**Stated goal:**
Output the first line of the listing and each line after it, up to and including the line that contains "WS = Plan(1.14, .075, 1.40, .50, 1.455, .8, .75)", exactly as written, minus the pictures.

────────

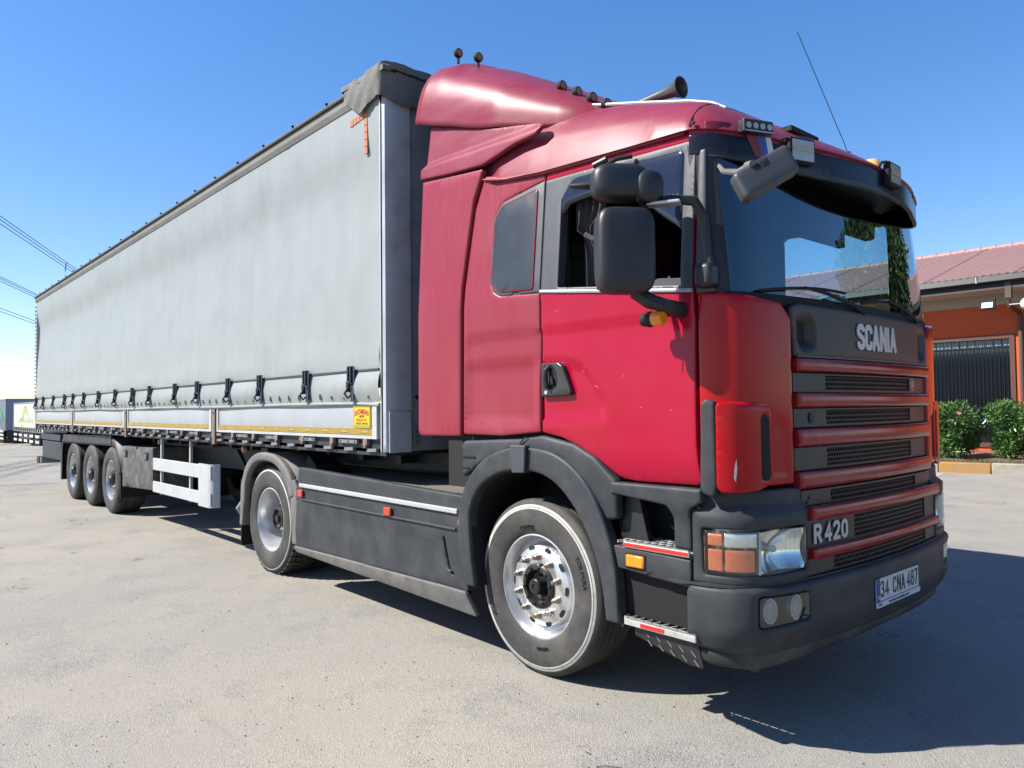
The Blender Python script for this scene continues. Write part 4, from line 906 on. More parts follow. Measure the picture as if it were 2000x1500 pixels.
BMP = Plan(1.125, .000, 1.515, .52, 1.56)
VIS = Plan(1.10, .085, 1.450, .66, 1.545, .62, .50)
WS = Plan(1.14, .075, 1.40, .50, 1.455, .8, .75)

# ---- cab sides (near side real, far side mirrored)
def belt(x): return 2.205-.122*(x-.13)
def roofline(x): return 2.915-.085*(x-.13) if x < 1.13 else 2.83
win_open = arc_round([(.285, 2.200), (1.10, 2.105), (1.10, 2.730), (1.085, 2.748), (.36, 2.785), (.285, 2.69)], [.01, .01, .03, .05, .07, .05])
frame_out = arc_round([(.158, 2.197), (1.160, 2.078), (1.160, 2.785), (.158, 2.830)], [.005, .005, .04, .02])
frame_vis = arc_round([(.150, 2.193), (1.166, 2.073), (1.166, 2.790), (.150, 2.834)], [.003, .005, .04, .005])
press_side = pressed([(-.55, 1.455), (.09, 1.455), (.09, 1.795), (-.55, 1.795)], .020, .026)
press_band = lambda U, V: .008*sstep(1.985, 1.955, V)*sstep(1.80, 1.83, V)
for mir in (False, True):
    dr_out = arc_round([(.148, 1.40), (.30, 1.375), (.42, 1.335), (.56, 1.27), (.70, 1.178), (.80, 1.165), (1.19, 1.17), (1.172, 1.35), (1.168, 2.07), (1.168, 2.832), (.148, 2.880)], [.02, .1, .1, .05, .08, .02, .04, .1, .01, .05, .01])
    hnd_press = pressed(arc_round([(.10, 1.47), (.62, 1.47), (.60, 1.58), (.44, 1.775), (.10, 1.785)], [.01, .08, .1, .1, .01]), .016, .02)
    door = panel('door', dr_out, side_fn, M['red'], TK, holes=[arc_round(frame_out, 0)], step=.035, rnd=.010, thick=.035, mirror=mir,
                 relief=lambda U, V, d: hnd_press(U, V)+.010*sstep(1.98, 1.962, V)*sstep(1.60, 1.95, V)-.004*np.exp(-((V-np.array(2.165-.122*(U-.13)))/.014)**2))
    fr = panel('window_frame', frame_vis, side_at(-.003), M['frame_grey'], door, holes=[win_open], step=.03, rnd=.006, thick=.05, mirror=mir)
    slp = panel('sleeper_side', arc_round([(-.575, 1.375), (-.2, 1.372), (.135, 1.40), (.140, 2.2), (.138, 2.882), (-.42, 3.00), (-.50, 2.8), (-.56, 2.3)], [.02, .1, .01, .01, .01, .02, .1, .3]), side_fn, M['redfade'], TK,
                 holes=[arc_round([(-.305, 2.30), (-.24, 2.215), (.125, 2.19), (.128, 2.84), (-.23, 2.79), (-.30, 2.70)], [.08, .12, .004, .004, .06, .07])], step=.04, rnd=.012, thick=.03, mirror=mir,
                 relief=lambda U, V, d: press_side(U, V)+.013*sstep(1.98, 1.962, V)*sstep(1.60, 1.95, V)*sstep(-.56, -.52, U))
    fw = panel('sleeper_window', arc_round([(-.312, 2.30), (-.245, 2.21), (.141, 2.190), (.141, 2.840), (-.235, 2.790), (-.308, 2.70)], [.08, .12, .004, .004, .06, .07]), side_at(-.002), M['frame_grey'], slp, step=.1, rnd=.008, thick=.02, mirror=mir)
    lp = arc_round([(-.285, 2.30), (-.225, 2.235), (.085, 2.215), (.088, 2.80), (-.215, 2.765), (-.28, 2.70)], [.08, .12, .02, .02, .06, .07])
    panel('sleeper_window_pane', lp, side_at(-.008), M['darkwin'], fw, step=.1, rnd=.006, thick=.005, mirror=mir)
    tb_ = B(); tb_.tube([((x), (float(ys(z))-.006) if not mir else 2.5-float(ys(z))+.006, z) for x, z in lp+[lp[0]]], .0028, 5); tb_.build('window_piping', M['red'], fw)
    panel('side_deflector', arc_round([(-1.075, 1.355), (-.60, 1.362), (-.585, 2.3), (-.50, 2.85), (-.41, 3.045), (-.75, 3.08), (-1.085, 3.115), (-1.07, 2.2)], [.05, .02, .3, .2, .02, .3, .01, .3]),
          lambda U, V: (U, .035+np.clip(U+1.06, -1, 0)*0+.0*V+np.where(V > 2.17, (V-2.17)*.06, 0), V), M['redfade'], TK, step=.06, rnd=.015, thick=.025, mirror=mir)
    up_ = [(-1.045, 3.52), (-.80, 3.435), (-.3, 3.28), (.09, 3.195), (.135, 3.165), (.08, 3.12), (-.10, 3.115), (-.40, 3.06), (-.75, 3.09), (-1.09, 3.13), (-1.095, 3.20), (-1.06, 3.21)]
    panel('upper_side_deflector', arc_round(up_, [.02, .2, .3, .02, .02, .05, .1, .2, .2, .01, .005, .01]), lambda U, V: (U, .075+(V-3.1)*.10+.03*sstep(3.16-.0, 3.22, V-(-.16*0))*0, V), M['redroof'], TK, step=.02, rnd=.008, thick=.02, mirror=mir,
          relief=lambda U, V, d: .022*sstep(-.012, .022, V-(3.20-.0*(U))-(-.02+.0*U)+0)*1.0*sstep(.10, -.05, U-.0)*0+.025*sstep(-.02, .02, V-np.interp(U, [-1.1, .1], [3.225, 3.165])))
    if not mir: DOOR, SLEEP = door, slp
# dark window opening, tinted wind deflector, curtain, modelled ledge reflection
df = panel('wind_deflector', arc_round([(.275, 2.60), (.33, 2.655), (.50, 2.665), (.80, 2.60), (.97, 2.46), (1.105, 2.36), (1.118, 2.775), (.37, 2.815), (.275, 2.72)], [.01, .05, .1, .15, .1, .01, .05, .09, .06]), lambda U, V: (U, ys(V)-.006, V), M['smoke'], DOOR, step=.04, rnd=.03, thick=.004)
B().tube([(.152, float(ys(2.2))-.006, 2.192), (1.166, float(ys(2.1))-.006, 2.072)], .010, 6).build('belt_seal', M['steelblue'], DOOR)
cb = B(); rows = []
nU, nV = 26, 14
for j in range(nV+1):
    z = 2.14+(2.80-2.14)*j/nV; pinch = 1-.62*math.exp(-((z-2.47)/.07)**2); w_ = .20*pinch*(1.05-.25*(z < 2.47))
    for i in range(nU+1): t = i/nU; rows.append((.355+w_*t-.015+(.06*(z < 2.47)), .14+.018*math.sin(t*26), z))
cb.add(rows, [(j*(nU+1)+i, j*(nU+1)+i+1, (j+1)*(nU+1)+i+1, (j+1)*(nU+1)+i) for j in range(nV) for i in range(nU)])
cb.build('cab_curtain', M['curtaincloth'], TK, smooth=80)
B().box((.40, .125, 2.445), (.50, .165, 2.475), rot=Matrix.Rotation(.5, 3, 'Y')).build('curtain_tie', M['curtaincloth'], TK, bevel=.008)
B().box((.98, .105, 2.09), (.99, .115, 2.17)).prism([(.80, 2.125), (1.12, 2.09), (1.12, 2.14), (.95, 2.16)], 'y', .07, .075).build('door_ledge_reflection', M['frame_grey'], DOOR, smooth=0)  # solid grey pieces standing in for the door ledge's reflection
for xg, z0g, z1g in ((.144, 1.40, 2.86), (1.172, 1.19, 2.80)):
    B().box((xg-.03, .080, z0g), (xg+.03, .084, 2.17)).build('door_gap_blackout', M['black'], TK, smooth=0); B().box((xg-.03, .140, 2.17), (xg+.03, .144, z1g-.02)).build('door_gap_blackout', M['black'], TK, smooth=0)  # black strips added behind the door gaps to keep light out
# ---- door handle
hb = panel('door_handle', arc_round([(.158, 1.598), (.40, 1.605), (.325, 1.765), (.29, 1.785), (.158, 1.785)], [.005, .03, .03, .02, .005]), side_at(-.014), pm('handle_black', (.035, .033, .034), .3, coat=.3), DOOR, step=.03, rnd=.008, thick=.02,
           relief=pressed_r if False else (lambda U, V, d: pressed(arc_round([(.18, 1.64), (.28, 1.645), (.255, 1.765), (.19, 1.77)], .02), .010, .012)(U, V)))
panel('handle_well', arc_round([(.182, 1.642), (.278, 1.647), (.253, 1.763), (.192, 1.768)], .02), side_at(-.0055), M['black'], hb, step=.05, rnd=0, thick=.002)
B().tube([(.222, .030, 1.765), (.214, .008, 1.74), (.212, .006, 1.69), (.218, .010, 1.655), (.225, .04, 1.645)], [.012, .015, .016, .016, .012], 8).build('grip', M['darkplastic'], hb)
B().tube([(.235, .052, 1.72), (.245, .022, 1.70), (.255, .022, 1.67), (.258, .05, 1.65)], [.006, .010, .010, .006], 8).build('finger_guard', M['darkplastic'], hb)
B().tube([(.200, .034, 1.622), (.200, .022, 1.622)], .011, 12).build('lock', M['alu'], hb)
P_ = np.random.RandomState(17)
for k in range(16):
    x, z, L, a = P_.uniform(.2, 1.1), P_.uniform(1.3, 2.1), P_.uniform(.008, .045), P_.normal(0, .35); dx, dz = L*math.cos(a), L*math.sin(a)
    panel('paint_scratch', [(x, z), (x+dx, z+dz), (x+dx, z+dz+.0009), (x, z+.0012)], side_at(-.0008), M['redfade'] if k % 3 else M['whitealu'], DOOR, step=.05, rnd=0, thick=.0005)
for k in range(4):
    x, z, L = P_.uniform(-.24, .06), P_.uniform(2.28, 2.7), P_.uniform(.01, .05)
    panel('pane_scratch', [(x, z), (x+L, z+L*.1*P_.normal()), (x+L, z+.0008), (x, z+.0008)], side_at(-.0145), M['fender'], SLEEP, step=.05, rnd=0, thick=.0005)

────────

**Correct answer:**
The Blender Python script for this scene continues. Write part 4, from line 906 on. More parts follow. Measure the picture as if it were 2000x1500 pixels.
BMP = Plan(1.125, .000, 1.515, .52, 1.56)
VIS = Plan(1.10, .085, 1.450, .66, 1.545, .62, .50)
WS = Plan(1.14, .075, 1.40, .50, 1.455, .8, .75)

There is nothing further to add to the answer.